Я ведь дал интервью (войдет ли только это), что пришел я к ним из СП СССР, где в приемной комиссии забрал свои документы — заявление, рекомендации и пр. Девятнадцать лет тянулась моя приемка, а теперь такое время, бывшие друзья оказались по разные стороны баррикад, по разным союзам разметало их, а другие свои союзы создают, альтернативные, так надо ли обнаруживать свою принадлежность к тому или другому союзу. Смотрим мы на мир одинаково, а уставы пытаемся написать разные.

И это было бы правильно, но вдруг союз сулит дополнительные тщеславные услуги... да и вообще — доиграть, себя не исправляя и даже не пытаясь.

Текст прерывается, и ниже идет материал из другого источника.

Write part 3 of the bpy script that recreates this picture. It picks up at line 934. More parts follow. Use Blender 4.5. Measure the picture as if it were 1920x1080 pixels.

17 октября 1991 г. Четверг

«Дорогой Николай. Я, конечно, смешон в своих телеграммах — собранье сочинений, — но не могу не высказать своего глубочайшего презрения к действиям моих знаменитых коллег-путчистов во главе с главным. Господи! Что случилось, что случилось, что случилось... А казалось, еще вчера... Дорогие мои, хорошие... Обнимаю тебя, твой Валерий».

Филатов напомнил мне Янаева на пресс-конференции — мы с Николаем друзья, мой друг Горбачев.

В книжном магазине на Профсоюзной, где я собираюсь встать за прилавок, первым автором-продавцом был... кто бы мог подумать, а мне в нечаянную радость узнать такое... был Василий Макарович Шукшин. Мой земляк и сосед по Алтаю. А продавал он свой роман. Рассказывает зам. директора Клавдия Михайловна Тихонова:

— Завезли нам его книги, шестьсот экземпляров по разнарядке... Это было в самый год его смерти... он себя плохо чувствовал после воспаления легких, кажется... Ну вот... и книга у нас... так... не шла. Мы послали к Шукшину своего человека с просьбой приехать. Он с удовольствием согласился. Давал автографы, и мы... фук, фук — и хорошо продали. У каждой из нас есть его книга с надписью «на память». Жаль, не было фотографа... Ах, как жаль... Помню, я спросила: «Василий Макарович, а у вас, наверное, большая библиотека?» — «Нет, — говорит, — что вы... квартиру только что получили». Мы девочкам его детские книжки подобрали... ну так, для памяти. Тогда с книгами-то плохо было.

Ну вот, и опять встреча с моим земляком, теперь уже не теплоходом, а продавцом собственного романа. В отличие от него, у меня свой фотограф есть и живу я не вчетвером в двухкомнатной, а втроем (теперь с больным котенком) в трехкомнатной.

Телеграмму Н. Губенко я все-таки послал... И гора с плеч.

18 октября 1991 г. Пятница

В жизни моей случилось другое, сначала «21-й км», теперь храм. И все это моя жизнь, мои «Дребезги», за название которых я Шацкой шубу обещал... и сделал. Так что — зачем?! Член всех союзов, как хотел Богословский!! Глупо. Ну... до тридцати пяти еще можно баловаться, а дальше. Не люблю, внутренняя шерсть дыбом против Лимонова. Но когда он цитирует Евтушенко: «Ельцин лезет на танк или всходит...» Ну, понос же!!

19 октября 1991 г. Суббота

«Родному моему Валерию Сергеевичу — все-все ты про меня знаешь, про Володю все знаешь лучше всех — с любовью, благодарностью, с восхищением. Люся. 18.10.91».

Вот автограф Абрамовой на ее книге «Факт его биографии», переданной мне вчера перед «Живым». Что вам еще нужно, друзья-злопыхатели?

20 октября 1991 г. Воскресенье, г. Новгород. Гостиница «Волхов», № 215

По телевизору 50-летие Андрея Миронова. Хороший он был артист. Оторваться нельзя — так замечательно, что хочется выключить от зависти. Конечно, блистательный артист, и компания, его поздравляющая, — тому подтверждение. Но, ничего. Мой Кузькин стоит свеч, а Самозванец. Нет-нет... ничего.